Expected Marginal Benefit of Search

5

25%

.25*$10=$2.50

10

45%

(.45-.25)*$10=$2.00

15

60%

 

20

70%

 

25

75%

 

A.                 Fill in the 3rd column of the table.  The "expected marginal benefit of search" is just the value of the (complete) homework times the marginal increase in the probability of finding it.

B.                 What is your marginal cost of searching for five minutes?

C.                Search theory says you will set the marginal cost of search equal to the expected marginal benefit of search.  If this is true, how long will you search for?  (Feel free to round to the nearest table entry).

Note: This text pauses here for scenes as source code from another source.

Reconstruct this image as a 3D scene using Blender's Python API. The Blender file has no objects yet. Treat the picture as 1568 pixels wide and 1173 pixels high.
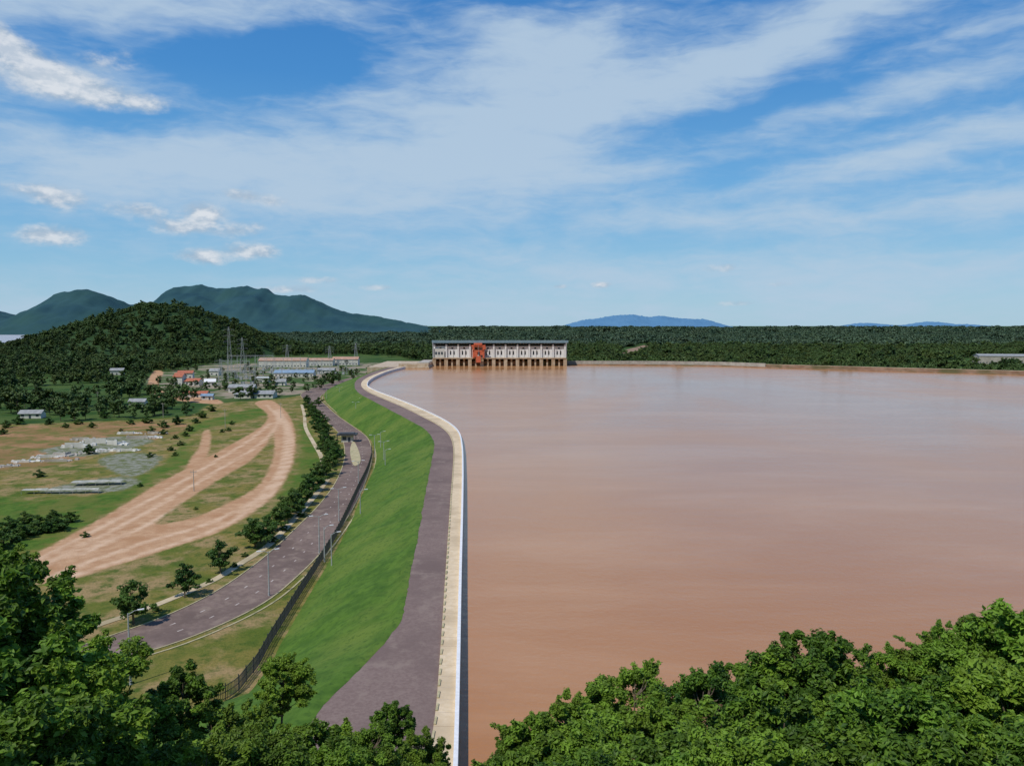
import bpy, math, random
import numpy as np
from mathutils import Vector, noise as mnoise
random.seed(5); rng=np.random.default_rng(7)
scene=bpy.context.scene
# ------------------------------------------------------------------ site frame
# metres; lake surface z=0, lowland z=ZL, dam crest z=ZC, viewpoint on the abutment hill at z=CH
CH=45.0; F=1184.0; PITCH=math.radians(4.3); ZL=-9.0; ZC=1.4
cp,sp=math.cos(PITCH),math.sin(PITCH)
def P(u,v,z=ZL):
    """survey bearing -> ground position on the level z"""
    a=(u-784)/F; b=(586.5-v)/F
    d=(a,cp+b*sp,-sp+b*cp); t=(z-CH)/d[2]
    return (d[0]*t,d[1]*t)
def Q(u,v,y):
    """bearing -> point at northing y"""
    a=(u-784)/F; b=(586.5-v)/F
    t=y/(cp+b*sp)
    return (a*t,y,CH+(-sp+b*cp)*t)
def PP(lst,z=ZL): return [P(u,v,z) for u,v in lst]
def smooth(pts,n=6,closed=False):
    pts=[np.array(p,float) for p in pts]; N=len(pts); out=[]
    rngi=range(N) if closed else range(N-1)
    for i in rngi:
        if closed: p0,p1,p2,p3=pts[i-1],pts[i],pts[(i+1)%N],pts[(i+2)%N]
        else:
            p1,p2=pts[i],pts[i+1]; p0=pts[i-1] if i>0 else 2*p1-p2; p3=pts[i+2] if i+2<N else 2*p2-p1
        for k in range(n):
            t=k/n
            out.append(.5*((2*p1)+(-p0+p2)*t+(2*p0-5*p1+4*p2-p3)*t*t+(-p0+3*p1-3*p2+p3)*t**3))
    if not closed: out.append(pts[-1])
    return np.array(out)
def resample(pl,n):
    pl=np.array(pl); s=np.concatenate([[0],np.cumsum(np.linalg.norm(np.diff(pl,axis=0),axis=1))])
    t=np.linspace(0,s[-1],n); return np.stack([np.interp(t,s,pl[:,0]),np.interp(t,s,pl[:,1])],1)
def step_along(pl,d):
    pl=np.array(pl); L=np.linalg.norm(np.diff(pl,axis=0),axis=1).sum(); return resample(pl,max(2,int(L/d)+1))
def offset(pl,d):
    pl=np.array(pl); t=np.gradient(pl,axis=0); t/=np.linalg.norm(t,axis=1)[:,None]+1e-9
    return pl+np.stack([-t[:,1],t[:,0]],1)*d
def inpoly(x,y,poly):
    x=np.asarray(x,float); y=np.asarray(y,float); c=np.zeros(x.shape,bool); n=len(poly); j=n-1
    for i in range(n):
        xi,yi=poly[i]; xj,yj=poly[j]
        c^=((yi>y)!=(yj>y))&(x<(xj-xi)*(y-yi)/((yj-yi) if yj!=yi else 1e-9)+xi); j=i
    return c
def linedist(x,y,poly,closed=True):
    d=np.full(x.shape,1e9)
    for i in range(0 if closed else 1,len(poly)):
        ax,ay=poly[i-1]; bx,by=poly[i]; ex,ey=bx-ax,by-ay
        t=np.clip(((x-ax)*ex+(y-ay)*ey)/(ex*ex+ey*ey+1e-9),0,1)
        d=np.minimum(d,np.hypot(x-ax-t*ex,y-ay-t*ey))
    return d
def sdf(x,y,poly,clip=12):
    d=linedist(x,y,poly)
    return np.clip(np.where(inpoly(x,y,poly),d,-d),-clip,clip)
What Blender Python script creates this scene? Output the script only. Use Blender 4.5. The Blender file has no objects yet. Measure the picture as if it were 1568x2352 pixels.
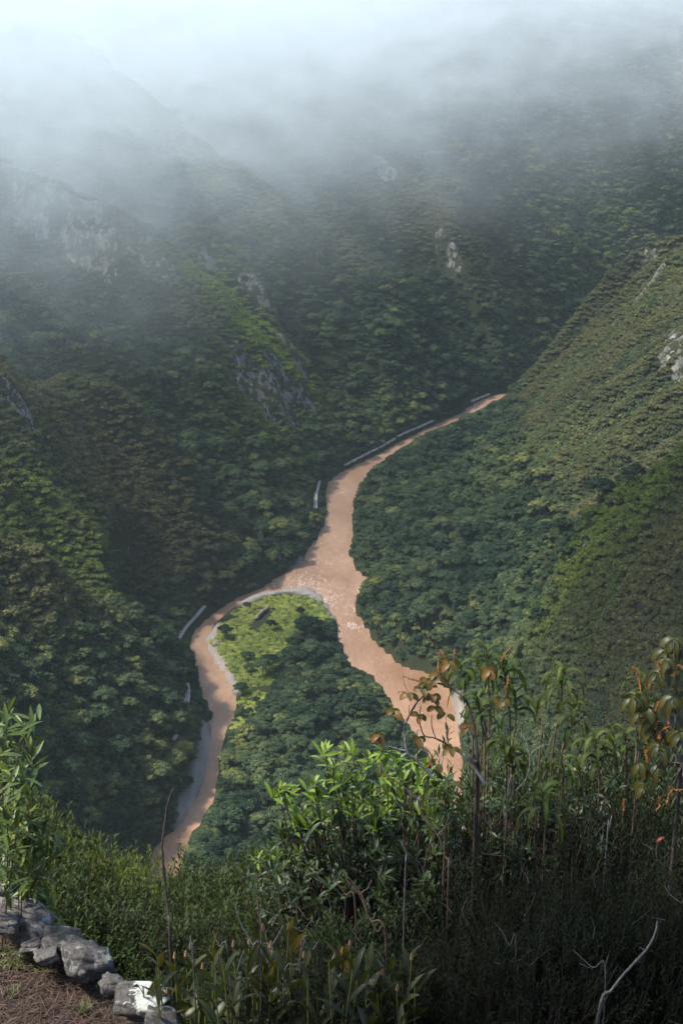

D.                Suppose you search until the marginal cost of search equals the expected marginal benefit, but you still haven't found your homework.  Should you search some more, or give up?  Why?

 

VI.               How much time do you spending "searching for" (selecting) your classes?  Have you ever found yourself stuck in a bad class because you did not search enough?

 

VII.              Watch (or listen to) two commercials. 

A.                 Did they alert people to the existence of a product, remind them about a product, provide information about price, or provide information about product features?

B.                 Did the ad try to change your preferences?

C.                Did the regulation of advertising appear to affect the presentation or content of the commercial in any way?  Think hard.

 

VIII.            Suppose people buy "lightning insurance," which insures them against being struck by lightning.  Saving the life of a person struck by lightning costs $1,000,000.  The odds of this happening to a given person is 1-in-a-million.

A.                 What is the "actuarially fair premium" for lightning insurance?

B.                 Why must the market premium somewhat exceed the actuarially fair premium?

C.                Suppose there is a group of recreational lightning watchers.  Their chance of being struck by lightning is 1-in-a-100.  What is their actuarially fair premium?

D.                Suppose 10% of people are lightning watchers, while 90% are not lightning watchers.  If the law requires insurers to charge them the same premium, what will the actuarially fair premium be?

E.                 If the premium for lightning insurance exceeds $10, regular people refuse to buy it.  What then will be the impact of banning risk-adjusted premiums on the quantity and price of insurance sold?

 

IX.               Present a signaling explanation of each of the following (the signaling explanation does not have to be right - just try to come up with a plausible one).  Be sure to specify: (a) What "types" people are trying to distinguish, and (b) Why the different types have different costs of doing the particular kind of signaling.

A.                 Buying wedding rings.

B.                 Wearing a suit for an interview.

C.                Having a big military parade in Red Square.

D.                Giving away free samples of your product.

X.                  

A.                 Which class in college has given you the most job-related skills? 

B.                 Which class in college has given you the least job-related skills? 

C.                What percent of the first class was "signaling" (as opposed to job-related training)?  What percent of the second class was "signaling"?

D.                Puzzle: Why don't employees give their employers money-back guarantees?